I do respect both of them for trying to push this issue as far as they can responsibly, but with that said we may be at a point where it’s needed to take a stand and illustrate to the people, especially those who are not following this as closely as us here, how bad of a situation this really is. In other words what we may need is the metaphorical self-immolation of a Senator, our own Mohamed Bouazizi for when the reasonable path just doesn’t work in negating such injustice. It is one thing for the administration to go after Snowden like it is, but to openly go after a sitting Senator in the same manner would be very galvanizing to the American people. I think many, even those who are sympathetic to the President, will find this a bridge too far and would withdraw support. While others of us who encourage, and are encouraged by, the endeavors of these men, Senators and whistleblowers alike, would redouble our efforts to support them where they need us.
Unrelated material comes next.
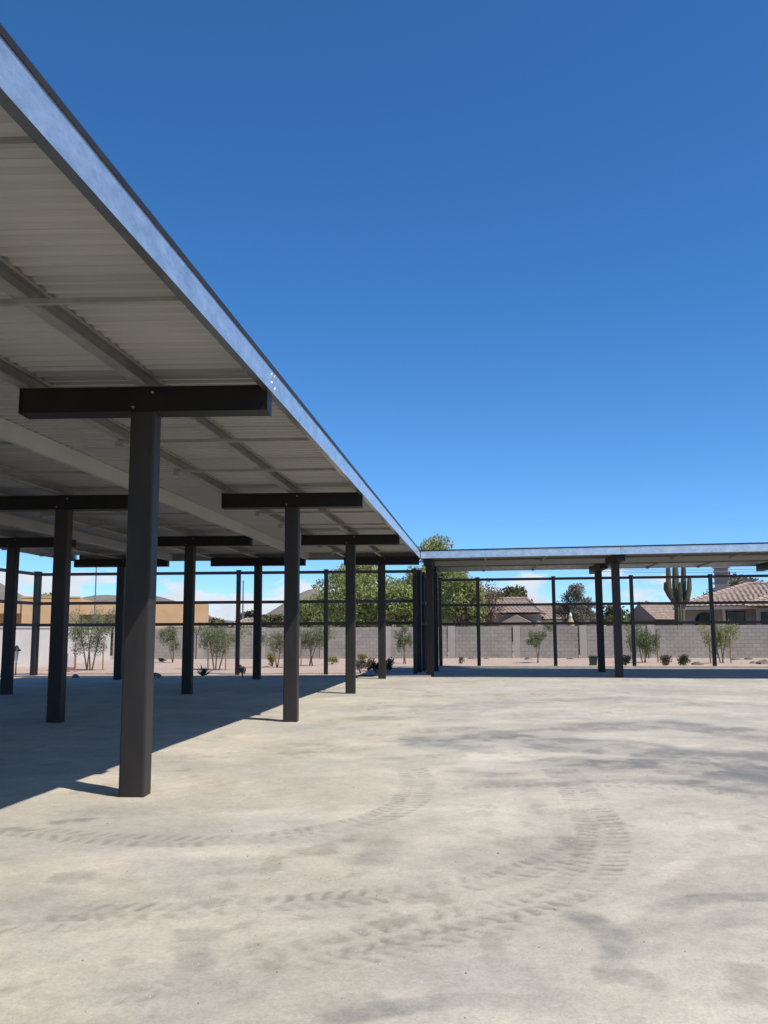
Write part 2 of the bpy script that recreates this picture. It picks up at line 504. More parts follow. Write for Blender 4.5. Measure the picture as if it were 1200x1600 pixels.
xl = np.concatenate([[-60, -40, -30, -24, -20, -17], np.arange(-15.0, -7.0, 0.12), np.arange(-7.0, 7.0, 0.0235), np.arange(7.0, 14, 0.12), [15, 17, 20, 26, 34, 46, 60]])
yl = [-30.0, -18, -10, -5, -2, 0, 0.8, 1.5, 1.9]
y = 2.05
while y < 41.2:
    yl.append(y); y *= 1.0040 if y < 14 else 1.0085
yl = np.array(yl + [41.4])
GX, GY = np.meshgrid(xl, yl)
ny, nx = GX.shape
X, Y = GX.ravel(), GY.ravel()
near = sstep(30, 18, Y) * sstep(-8, 0.5, Y)
H = (fbm(X, Y, 3.5, 3, 3) - 0.5) * 0.030 + (fbm(X, Y, 0.55, 31, 4) - 0.5) * 0.016 * near + (fbm(X, Y, 0.14, 63, 2) - 0.5) * 0.006 * near
base = np.array([0.500, 0.454, 0.366])
tone = np.ones((X.size, 3)) * base
big = fbm(X * 0.55, Y * 1.3, 3.2, 101, 5)
tone *= (1 + 0.30 * (big - 0.5))[:, None]
mid = fbm(X, Y, 0.9, 140, 5, 0.6)
tone *= (1 + 0.36 * (mid - 0.5))[:, None]
# faint warm / pale dust sheets
dust = sstep(0.55, 0.72, fbm(X, Y, 1.6, 171, 5, 0.6))
tone += (dust * 0.035)[:, None] * np.array([1.0, 0.96, 0.88])
grey = np.array([0.165, 0.166, 0.162])
mott = fbm(X * 0.9, Y, 0.42, 611, 5, 0.68)
tone *= (1 + 0.40 * (mott - 0.5))[:, None]
sp = sstep(0.60, 0.74, fbm(X, Y * 0.8, 0.30, 641, 4, 0.6)) * sstep(0.42, 0.62, fbm(X, Y, 2.1, 655, 3))
tone *= (1 - 0.22 * sp)[:, None]
cool = sstep(0.48, 0.70, fbm(X * 0.7, Y, 1.9, 671, 5, 0.62))
tone = tone * (1 - 0.42 * cool[:, None]) + 0.42 * cool[:, None] * np.array([0.375, 0.362, 0.335])
def stain(mask, k, col=grey):
    global tone
    a = np.clip(mask * k, 0, 1)[:, None]
    tone = tone * (1 - a) + np.array(col) * a
brk = fbm(X, Y, 0.7, 211, 5, 0.65)
brk2 = fbm(X * 1.0, Y * 0.8, 0.28, 231, 4, 0.6)
def stroke(pp, wd, k, col=grey, edge=0.55, warp=0.5):
    pl = spline(track_px(pp), 0.25)
    wx = X + (fbm(X, Y, 0.9, 300, 3) - 0.5) * wd * warp * 2
    wy = Y + (fbm(X, Y, 0.9, 340, 3) - 0.5) * wd * warp * 2
    best, t, s, L = along(pl, wx, wy, wd * 1.2)
    end = sstep(0, 0.14 * L, s) * sstep(L, 0.86 * L, s)
    mk = sstep(wd, wd * (1 - edge), best) * end * (0.34 + 0.66 * sstep(0.38, 0.62, 0.5 * brk + 0.5 * brk2))
    stain(mk, min(0.92, k * 1.25), col)
# sweeping damp/rubber arcs across the middle of the lot
stroke([(1330, 1205), (1150, 1182), (1000, 1168), (880, 1160), (760, 1158), (660, 1170)], 1.0, 0.55)
stroke([(1330, 1216), (1180, 1208), (1040, 1197), (930, 1192), (800, 1200), (720, 1196)], 0.75, 0.66)
stroke([(1300, 1162), (1180, 1143), (1040, 1132), (900, 1138), (780, 1148), (690, 1146)], 0.9, 0.50)
stroke([(1250, 1105), (1100, 1098), (950, 1092), (800, 1096), (690, 1108), (640, 1126)], 1.1, 0.30)
stroke([(1250, 1082), (1050, 1079), (880, 1080), (700, 1086)], 1.5, 0.12)
stroke([(680, 1166), (662, 1150), (690, 1138), (760, 1134)], 0.45, 0.42)
stroke([(860, 1112), (780, 1118), (700, 1122), (600, 1120), (500, 1128)], 0.6, 0.28)
stroke([(1230, 1232), (1100, 1222), (960, 1214), (820, 1222), (700, 1224)], 0.36, 0.40)
stroke([(1340, 1196), (1180, 1190), (1060, 1186), (960, 1178)], 1.5, 0.28)
stroke([(1340, 1226), (1200, 1224), (1080, 1212)], 0.7, 0.40)
# nearer stains
stroke([(860, 1418), (900, 1428), (940, 1452), (965, 1490), (960, 1540)], 0.14, 0.62)
stroke([(940, 1470), (990, 1450), (1060, 1410), (1130, 1398), (1230, 1400)], 0.15, 0.46)
stroke([(985, 1500), (1010, 1462), (1090, 1440), (1200, 1428)], 0.2, 0.3)
stroke([(262, 1462), (300, 1458), (348, 1462)], 0.15, 0.62)
stroke([(290, 1470), (310, 1500), (290, 1520)], 0.12, 0.3)
stroke([(330, 1366), (370, 1358), (408, 1352)], 0.10, 0.45)
stroke([(460, 1600), (540, 1582), (640, 1566), (760, 1560), (840, 1572)], 0.12, 0.50)
stroke([(440, 1575), (520, 1562), (600, 1552)], 0.09, 0.3)
stroke([(560, 1355), (585, 1330), (600, 1310)], 0.22, 0.3)
stroke([(790, 1310), (830, 1330), (870, 1350)], 0.18, 0.34)
stroke([(70, 1286), (110, 1278), (150, 1280)], 0.12, 0.48)
stroke([(-20, 1298), (20, 1292), (45, 1296)], 0.10, 0.45)
stroke([(-20, 1400), (120, 1412), (260, 1398), (400, 1385)], 0.3, 0.24, (0.28, 0.26, 0.235))
stroke([(0, 1545), (160, 1530), (300, 1540), (420, 1530)], 0.22, 0.22, (0.28, 0.26, 0.235))
stroke([(560, 1500), (660, 1520), (800, 1525), (900, 1560)], 0.3, 0.2, (0.28, 0.26, 0.235))
# pale scuffs
pale = (0.60, 0.535, 0.45)
stroke([(752, 1202), (780, 1196), (822, 1204)], 0.5, 0.65, pale, 0.5, 0.3)
stroke([(1010, 1280), (1060, 1290), (1130, 1270)], 0.35, 0.4, pale)
stroke([(1000, 1384), (1060, 1352), (1100, 1330)], 0.10, 0.45, pale)
stroke([(820, 1150), (900, 1146), (990, 1152)], 0.6, 0.35, pale)
stroke([(850, 1266), (880, 1262), (900, 1268)], 0.2, 0.4, pale)
stroke([(100, 1345), (250, 1330), (420, 1325)], 0.3, 0.35, pale)
stroke([(640, 1090), (900, 1068), (1200, 1070)], 0.8, 0.45, (0.50, 0.475, 0.425))
# tread marks pressed into the dust
def tread(pp, wd, pitch, depth, k=0.3, seed=1):
    global H
    pl = spline(track_px(pp), 0.06)
    best, t, s, L = along(pl, X, Y, wd)
    inside = sstep(wd / 2, wd / 2 - 0.03, best) * sstep(0, 0.25, s) * sstep(L, L - 0.25, s)
    patch = 0.28 + 0.72 * sstep(0.38, 0.56, fbm(X, Y, 0.5, 400 + seed, 4))
    t = t + (fbm(X, Y, 0.18, 500 + seed, 2) - .5) * .09; s = s + (fbm(X, Y, 0.22, 520 + seed, 2) - .5) * .11
    u = np.abs(t) / (wd / 2)
    ph = s / pitch + 0.55 * u + np.where(t > 0, 0.5, 0.0)
    fr = ph - np.floor(ph)
    rl_ = np.random.RandomState(900 + seed).rand(4096)
    hit = rl_[(np.floor(ph).astype(int) * 2 + (t > 0)) % 4096]
    lug = (0.45 + 0.55 * sstep(0.1, 0.6, hit)) * sstep(0.08, 0.17, fr) * sstep(0.58, 0.48, fr) * sstep(0.08, 0.2, u) * sstep(1.0, 0.9, u)
    H = H - lug * inside * depth * (0.05 + 0.42 * patch) - inside * depth * 0.08
    stain(lug * inside * (0.15 + 0.85 * patch), k * 1.45, (0.20, 0.185, 0.162))
    stain(inside * (0.2 + 0.8 * patch), k * 0.42, (0.255, 0.235, 0.205))
tread([(870, 1196), (893, 1222), (918, 1256), (938, 1296), (940, 1330), (918, 1364), (875, 1392), (800, 1416), (700, 1436), (560, 1466), (430, 1500)], 0.44, 0.125, 0.016, 0.40, 1)
tread([(905, 1310), (870, 1336), (800, 1362), (720, 1380), (640, 1392), (540, 1402), (400, 1410), (250, 1420), (90, 1424)], 0.36, 0.12, 0.014, 0.42, 2)
tread([(960, 1392), (900, 1408), (820, 1432), (740, 1450), (660, 1468), (600, 1482), (500, 1502)], 0.30, 0.12, 0.012, 0.34, 3)
tread([(640, 1196), (652, 1220), (640, 1250), (600, 1272), (540, 1288), (460, 1302), (370, 1310), (240, 1312), (100, 1302), (-40, 1290)], 0.40, 0.125, 0.013, 0.36, 4)
tread([(600, 1236), (612, 1252), (590, 1272), (520, 1290)], 0.3, 0.12, 0.012, 0.3, 9)
tread([(-60, 1446), (60, 1440), (170, 1436), (300, 1420), (420, 1396)], 0.34, 0.13, 0.010, 0.26, 5)
tread([(100, 1560), (220, 1546), (330, 1530), (430, 1510)], 0.26, 0.12, 0.010, 0.26, 7)
tread([(1240, 1250), (1120, 1232), (1000, 1226), (900, 1222), (800, 1230), (700, 1236)], 0.4, 0.13, 0.010, 0.2, 8)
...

To me, and maybe I’m an outlier here, to have my Senator campaigned against by their own party for revealing secret info would be a compelling case for why they should be reelected!

Anonymous Coward says:

Re: Can't reveal or won't?

Plus as our duly elected representatives, I consider it their responsibility as part of their job to reveal these details (as well as whatever sick and twisted rules are being crafted and abused to make this whole mess possible). At this point I think any politician who withholds any part of the truth from the public is a criminal and a traitor, period.

Anonymous Coward says:

I was thinking of pointing out that the time to have been truthful and straight forward with the public has passed by and another missed opportunity has been made a milestone.

This is the full blown scandal the Obama administration has danced around not having on their doorstep.
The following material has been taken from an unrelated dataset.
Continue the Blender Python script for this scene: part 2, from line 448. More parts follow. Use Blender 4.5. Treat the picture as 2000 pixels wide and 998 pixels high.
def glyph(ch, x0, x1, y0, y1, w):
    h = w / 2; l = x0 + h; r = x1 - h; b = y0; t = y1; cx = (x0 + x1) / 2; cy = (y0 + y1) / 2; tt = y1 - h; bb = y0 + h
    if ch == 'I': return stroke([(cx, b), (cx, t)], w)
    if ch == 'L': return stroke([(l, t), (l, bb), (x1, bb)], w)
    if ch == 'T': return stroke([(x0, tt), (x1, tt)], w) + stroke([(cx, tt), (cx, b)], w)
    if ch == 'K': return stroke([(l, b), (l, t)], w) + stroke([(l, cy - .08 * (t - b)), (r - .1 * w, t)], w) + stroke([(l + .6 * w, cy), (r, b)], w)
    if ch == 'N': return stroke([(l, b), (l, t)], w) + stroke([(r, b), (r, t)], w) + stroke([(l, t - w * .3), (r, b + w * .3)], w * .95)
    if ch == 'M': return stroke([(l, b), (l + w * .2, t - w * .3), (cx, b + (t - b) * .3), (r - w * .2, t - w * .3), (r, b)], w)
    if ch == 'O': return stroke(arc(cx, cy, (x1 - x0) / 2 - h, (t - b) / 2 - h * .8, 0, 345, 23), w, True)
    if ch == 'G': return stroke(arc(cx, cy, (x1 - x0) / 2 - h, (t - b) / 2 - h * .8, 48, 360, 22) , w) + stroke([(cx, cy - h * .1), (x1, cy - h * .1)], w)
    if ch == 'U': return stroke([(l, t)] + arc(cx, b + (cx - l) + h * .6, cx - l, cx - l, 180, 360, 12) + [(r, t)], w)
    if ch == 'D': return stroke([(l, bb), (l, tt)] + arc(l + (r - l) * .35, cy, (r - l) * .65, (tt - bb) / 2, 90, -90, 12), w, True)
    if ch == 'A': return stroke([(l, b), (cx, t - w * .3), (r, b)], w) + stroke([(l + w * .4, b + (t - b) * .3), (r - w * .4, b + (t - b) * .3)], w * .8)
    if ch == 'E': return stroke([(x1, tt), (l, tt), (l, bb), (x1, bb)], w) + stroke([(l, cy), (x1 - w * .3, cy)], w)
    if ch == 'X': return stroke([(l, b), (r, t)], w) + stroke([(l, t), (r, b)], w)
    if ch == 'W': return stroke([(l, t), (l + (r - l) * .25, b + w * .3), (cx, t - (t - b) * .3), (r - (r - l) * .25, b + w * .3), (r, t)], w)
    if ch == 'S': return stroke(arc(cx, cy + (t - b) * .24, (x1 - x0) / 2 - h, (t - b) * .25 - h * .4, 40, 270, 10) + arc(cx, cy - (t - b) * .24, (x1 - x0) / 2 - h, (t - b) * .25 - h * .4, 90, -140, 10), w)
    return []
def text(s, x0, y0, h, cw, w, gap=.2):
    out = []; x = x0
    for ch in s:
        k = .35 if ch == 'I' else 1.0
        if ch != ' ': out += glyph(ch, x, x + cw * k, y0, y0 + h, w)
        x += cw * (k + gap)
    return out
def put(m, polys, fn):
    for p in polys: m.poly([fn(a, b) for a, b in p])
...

Had the people in charge came out with something like, “Ya we gotta own up to some problems that have been revealed and we’re working on them now”. That might have been believed and the public went back to sleep on the issue.

Instead what has happened has been the doubling down on “nothings gonna change”. Everyone that has slung rocks at Snowden and Bradley are being exposed for just what they are, liars. Those that have supported the NSA and the spying program now have their backs to the wall as an enraged public slowly finds out what the government has been about and they are not happy.
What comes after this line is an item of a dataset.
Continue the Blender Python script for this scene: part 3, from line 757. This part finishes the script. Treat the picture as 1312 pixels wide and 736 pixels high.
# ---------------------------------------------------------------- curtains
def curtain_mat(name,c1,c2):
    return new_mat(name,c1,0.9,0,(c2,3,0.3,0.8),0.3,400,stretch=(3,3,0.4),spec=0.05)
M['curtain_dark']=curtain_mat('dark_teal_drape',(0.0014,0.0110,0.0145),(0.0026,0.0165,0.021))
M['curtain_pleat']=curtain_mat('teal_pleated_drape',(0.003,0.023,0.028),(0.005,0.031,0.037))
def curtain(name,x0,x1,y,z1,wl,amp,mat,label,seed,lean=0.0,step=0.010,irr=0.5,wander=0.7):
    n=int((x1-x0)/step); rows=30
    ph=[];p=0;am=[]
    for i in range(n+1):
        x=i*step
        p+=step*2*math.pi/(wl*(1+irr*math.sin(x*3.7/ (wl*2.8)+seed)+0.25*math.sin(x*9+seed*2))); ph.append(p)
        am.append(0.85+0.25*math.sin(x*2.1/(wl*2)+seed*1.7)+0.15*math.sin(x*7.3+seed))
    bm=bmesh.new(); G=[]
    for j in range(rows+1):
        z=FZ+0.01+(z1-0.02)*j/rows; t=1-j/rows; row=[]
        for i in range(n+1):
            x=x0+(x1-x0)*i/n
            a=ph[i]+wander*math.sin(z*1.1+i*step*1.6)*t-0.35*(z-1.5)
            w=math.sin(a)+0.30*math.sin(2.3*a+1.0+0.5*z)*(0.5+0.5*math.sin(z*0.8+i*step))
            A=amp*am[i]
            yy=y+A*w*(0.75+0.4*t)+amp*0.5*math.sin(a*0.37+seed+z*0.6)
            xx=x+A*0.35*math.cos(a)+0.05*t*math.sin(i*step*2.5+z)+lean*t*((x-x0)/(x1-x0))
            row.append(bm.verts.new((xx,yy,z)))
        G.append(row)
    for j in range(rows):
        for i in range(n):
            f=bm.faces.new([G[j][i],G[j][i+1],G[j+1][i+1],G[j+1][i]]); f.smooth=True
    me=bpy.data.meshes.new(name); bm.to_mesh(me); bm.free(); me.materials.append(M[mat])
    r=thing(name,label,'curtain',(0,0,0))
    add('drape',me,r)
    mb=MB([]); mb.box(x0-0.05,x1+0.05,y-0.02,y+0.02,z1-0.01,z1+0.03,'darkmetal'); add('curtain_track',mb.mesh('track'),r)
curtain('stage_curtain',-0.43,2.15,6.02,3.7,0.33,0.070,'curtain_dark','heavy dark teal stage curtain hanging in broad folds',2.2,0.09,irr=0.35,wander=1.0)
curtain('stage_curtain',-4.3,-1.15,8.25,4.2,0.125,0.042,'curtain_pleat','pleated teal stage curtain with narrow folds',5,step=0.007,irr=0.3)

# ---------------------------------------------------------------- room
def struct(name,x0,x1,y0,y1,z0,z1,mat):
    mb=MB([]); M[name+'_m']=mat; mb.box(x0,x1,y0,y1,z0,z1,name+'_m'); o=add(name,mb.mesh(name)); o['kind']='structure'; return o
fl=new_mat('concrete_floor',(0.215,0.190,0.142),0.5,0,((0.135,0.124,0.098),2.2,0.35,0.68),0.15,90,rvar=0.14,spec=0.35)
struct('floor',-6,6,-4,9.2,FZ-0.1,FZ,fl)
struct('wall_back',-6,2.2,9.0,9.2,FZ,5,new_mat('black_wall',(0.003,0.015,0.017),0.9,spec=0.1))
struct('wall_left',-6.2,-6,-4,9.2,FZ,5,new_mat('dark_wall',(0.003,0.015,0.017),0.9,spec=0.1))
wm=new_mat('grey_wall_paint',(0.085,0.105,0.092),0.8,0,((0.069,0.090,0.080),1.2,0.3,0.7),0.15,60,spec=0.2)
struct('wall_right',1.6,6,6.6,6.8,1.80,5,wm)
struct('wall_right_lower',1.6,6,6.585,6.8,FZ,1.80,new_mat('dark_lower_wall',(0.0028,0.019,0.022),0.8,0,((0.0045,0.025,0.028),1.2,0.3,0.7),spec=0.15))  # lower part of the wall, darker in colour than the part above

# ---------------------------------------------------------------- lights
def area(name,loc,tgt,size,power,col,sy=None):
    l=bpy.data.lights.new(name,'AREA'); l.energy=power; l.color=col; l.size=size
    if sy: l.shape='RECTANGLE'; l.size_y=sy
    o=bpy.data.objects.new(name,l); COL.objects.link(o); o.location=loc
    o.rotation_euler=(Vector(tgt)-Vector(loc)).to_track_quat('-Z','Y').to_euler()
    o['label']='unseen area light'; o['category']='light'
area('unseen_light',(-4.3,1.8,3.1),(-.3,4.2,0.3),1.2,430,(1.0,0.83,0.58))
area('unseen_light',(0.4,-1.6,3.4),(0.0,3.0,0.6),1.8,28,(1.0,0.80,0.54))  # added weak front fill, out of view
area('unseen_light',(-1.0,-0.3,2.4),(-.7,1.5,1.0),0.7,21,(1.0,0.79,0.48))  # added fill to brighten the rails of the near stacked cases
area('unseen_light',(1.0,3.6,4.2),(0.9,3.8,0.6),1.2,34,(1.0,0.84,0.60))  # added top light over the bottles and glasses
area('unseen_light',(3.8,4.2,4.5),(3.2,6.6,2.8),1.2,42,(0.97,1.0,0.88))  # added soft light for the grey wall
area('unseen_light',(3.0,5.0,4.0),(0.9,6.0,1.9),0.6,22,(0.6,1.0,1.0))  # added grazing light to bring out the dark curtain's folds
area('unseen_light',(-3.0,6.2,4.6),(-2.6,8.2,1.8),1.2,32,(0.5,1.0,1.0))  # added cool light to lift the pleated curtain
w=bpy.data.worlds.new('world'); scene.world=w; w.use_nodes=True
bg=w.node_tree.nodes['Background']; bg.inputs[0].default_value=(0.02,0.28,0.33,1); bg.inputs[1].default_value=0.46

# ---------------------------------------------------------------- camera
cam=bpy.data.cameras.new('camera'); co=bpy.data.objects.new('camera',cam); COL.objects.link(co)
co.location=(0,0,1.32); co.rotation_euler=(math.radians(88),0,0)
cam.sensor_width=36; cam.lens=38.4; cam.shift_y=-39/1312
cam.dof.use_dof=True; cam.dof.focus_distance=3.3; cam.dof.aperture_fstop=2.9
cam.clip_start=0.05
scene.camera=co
It’ll be a while before the dust settles on this one because the public now knows no one in the know nor anyone still supporting all this spying will ever tell the truth. The truth will have to be gained some other way not involving those in power or those in charge. Of course the end result of such isn’t very pretty. Ask the criminals in jail how that works out.

Rich Fiscus (profile) says:

Sooner or later they’re going to have to realize that every misrepresentation, every denial later proven false and every outright lie is only making things even worse.

If history is any indication they’re going to keep shoveling this stuff faster and deeper until it buries them. After that there will be some scapegoats thrown out for the angry mob to tear apart. Until then don’t expect to hear anything that passes the giggle test.

Not Enough says:

Representatives are stifled

Techdirt has already covered how US Representatives like Alan Grayson are being stiffed when they ask about what the NSA is up to. Having a good representative is nice but it’s not enough. Many people thought Obama would staunchly defend civil liberties, but that hope is now dead.

If Ron Wyden gets the White House, maybe that would work.

Anonymous Coward says:

the public want and deserve to know everything concerning the abuses the surveillance has carried out, not just on the home ground but everywhere. as more information is released, the more upset other countries and governments are going to be. the one thing that everyone is going to be told, as soon as is possible, is that all this surveillance has stopped and will never re-start! i haven’t seen a single article that says anything like that is happening or is going to happen. the closest, and that is an absolute insult, is that the USA and German governments wont spy on each other. there is no mention at all about stopping the surveillance on the people in those countries, in either direction, by either government!
when you think back to how long it took China to become known about and to become part of the known world, it makes me wonder whether they had the right idea all along as far as not joining into all the crap that the rest of the world has?

gaf3 (profile) says:


I hold our President responsible for failure to have a transparent oversight of the massive spying programs being perpetrated on the American public.
Our Congress needs to get some balls and require Obama to account to the Congress and America people for these outrageous spying activities at minimum as they have been applied to the American public at large.